Tuesday 23/08/16 afternoon in Sderot. My colleague and I wanted to explore how civilians were managing following Sunday’s rocket attack. There has been some media coverage of the attack – but focus has been on the destruction caused in Gaza by the Israeli response in Gaza – even if the journalist or editor had to find a picture of destruction from earlier years and pass it off as new.

In Photo- The family home that was hit, luckily the rocket didn’t explode, credit: Damon Rosen

We met near the town’s bazaar. The street was empty except for a few cars passing. Late August heat? Or perhaps fear of retaliation against IDF’s response? So we decided to go to the street that took the hit directly.

On arriving we saw two elderly men sitting on the front porch of a nearby house. We introduced ourselves and asked for their help. They pointed us to the property struck by the rocket and talked with us a bit. But they didn’t want to do an actual interview – as one of them said, “I’m just tired of journalists”. Yes, residents are tired of being pawns for promoting a journalist or his editor’s agenda, especially given how much the conflict is misrepresented, and how little concern there seems to be about the people living under fire year after year. We thanked them for their time and continued on our way.

As we approached the property we met Chaim, a 72 year-old resident. He has lived in Sderot for over 30 years. His grandchildren are growing up under constant threat of rocket fire. Again and again they have had to run for shelter with just 15 seconds or less to reach a safe space. We asked him to join us at the house and tell us about it. The residents of the house, he told us, are a young couple. Luckily they were away on Sunday. It’s the second time this particular house has been struck by a rocket in the past five years – the first time caused so much damage that the house needed reconstruction.

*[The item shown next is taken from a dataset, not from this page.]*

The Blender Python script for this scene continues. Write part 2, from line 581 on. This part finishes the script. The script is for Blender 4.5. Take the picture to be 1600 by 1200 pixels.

The street has been hit countless times during the past 15 years resulting in destruction of many homes – close to the city’s public swimming pool and a music school for children and teens.

Then we decided to visit the kindergarten that had been destroyed on 1 July. On the way the streets were almost empty. We noticed that there was a stretch of about a mile with no bomb shelters – here, in the “bomb-shelter capital of the world”. This was alarming. Remember, when a siren goes off, there are maximum 15 seconds to get to safety. We had just passed a memorial for someone who was killed there by a rocket – unlucky soul. Suddenly we spotted a bus-stop shelter, and I challenged my colleague to run to it. He is healthy and young, and by running as fast as he could, he made it in just under 15 seconds. Many residents risk death on that street. Some, typically those disabled or aged or carrying heavy things, can’t run fast enough. Others may not see the shelter quickly enough – typically children playing or friends and families talking together.

We reached the kindergarten – closed and empty. It’s near an apartment building and a day care center for the elderly – and not far away there are more kindergartens and an elementary school. Luckily it was this kindergarten that was hit – it was lucky because it happened when the children and staff were not there.

The street was completely empty – not even any cars driving through. Finally we found a few passersby, but no-one was willing to talk with journalists. No trust? Just tired of the whole thing? Sderot 2016 – town under fire, town of survivors, town with a story increasingly untold.